GVK Power & Infrastructure, PC Jeweller, Motisons Jewellers, Black Box, Borosil Renewables, Mercury EV-Tech, Oriental Rail Infrastructure and EKI Energy Services from the index also hit their maximum lower circuit. These stocks were locked in their lower circuits between the range of 2 per cent and 10 per cent, respectively.
 
At 01:44 PM, the BSE Smallcap index, the top loser among sectoral index, was down 2.8 per cent, as compared to the 2.2 per cent decline in the BSE Midcap and 1.5 per cent fall in the BSE Sensex.
 
 
Among the individual stocks, Jai Corp hit a fresh 52-week low, down 10 per cent at Rs 203.10 on the BSE. In one week, it has tanked 39 per cent after the company informed the stock exchange that Urban Infrastructure Holdings Pvt. Ltd. (UIHPL), a company in which it holds a 32 per cent stake, is convening an extraordinary general meeting of shareholders to approve capital reduction proposed by the company.
 
The proposed capital reduction is subject to approval by the shareholders of UIHPL, the National Company Law Tribunal (NCLT), apart from the other requisite regulatory approvals.
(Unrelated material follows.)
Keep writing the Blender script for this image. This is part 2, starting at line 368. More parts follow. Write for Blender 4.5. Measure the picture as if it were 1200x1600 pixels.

Upon sanction of the capital reduction proposal, the company will receive approximately Rs 364 crore, the Anand Jain-promoted Jai Corp said in an exchange filing.
 
Jai Corp on Monday, January 1, 2025, in an exchange filing, said Dronagiri Infrastructure Private Limited (DIPL), a subsidiary of UIHPL, has recently sold its 74 per cent equity stake in Navi Mumbai IIA Private Limited (NMIIA) for a consideration of Rs 1,628.03 crore.
 
Reliance Industries on December 13, 2024 had announced the acquisition of a 74 per cent equity stake in NMIIA for Rs 1,628.03 crore.
 
That apart, shares of Zaggle Prepaid Ocean Services hit the lower circuit of 5 per cent at Rs 534.20 on the BSE. In the past seven months, the stock price of the fintech company had zoomed 124 per cent. It had hit a record high of Rs 597 on December 17, 2024.
 
Zaggle, in partnership with its banking partners, is one of the largest issuers of prepaid cards in India. Additionally, Zaggle has a diversified portfolio of SaaS products, including tax and payroll software, and a wide touchpoint reach. It is a leading player in spend management, with more than 50 million prepaid cards issued in partnership with banking partners and more than 3.03 million users served as of September 30, 2024, offering a differentiated value proposition and a diversified user base.
 
Separately, Kitex Garments was locked in a lower circuit of 5 per cent at Rs 658.80 on the BSE. The stock of the garments and apparels company has declined 23 per cent from its multi-year high of Rs 900 that it hit on December 16, 2024. It had skyrocketed 409 per cent from the level of Rs 176.80 that it touched on June 4, 2024.
 
The company has longstanding relationships with large reputed international retailers such as William Carter, Gerber, and The Children's Place, leading to repeat orders from these clients. Furthermore, the group has added three new major buyers from the US in FY25, providing  revenue visibility.
 
India Ratings and Research (Ind-Ra) expects the company's earnings before interest, tax, depreciation and amortisation (Ebitda) margin to improve in FY25 on account of a recovery in the textile industry; however, the company's margin is likely to moderate during FY26 and FY27 due to higher fixed overheads on account of the initial stages of operations at Kitex Apparel Parks Limited (KAPL). The first phase of the project is likely to become operational by April 2025 and the second phase by April 2026.
 
The group’s sales to the US-based customers accounted for about 92 per cent of the total sales in FY24 (FY23: around 93 per cent), indicating high geographical concentration. However, considering the US is one of the largest importers of apparels and the nature of the industry, the Kitex group’s concentration is likely to sustain, Ind-Ra said in rating rationale dated October 2024.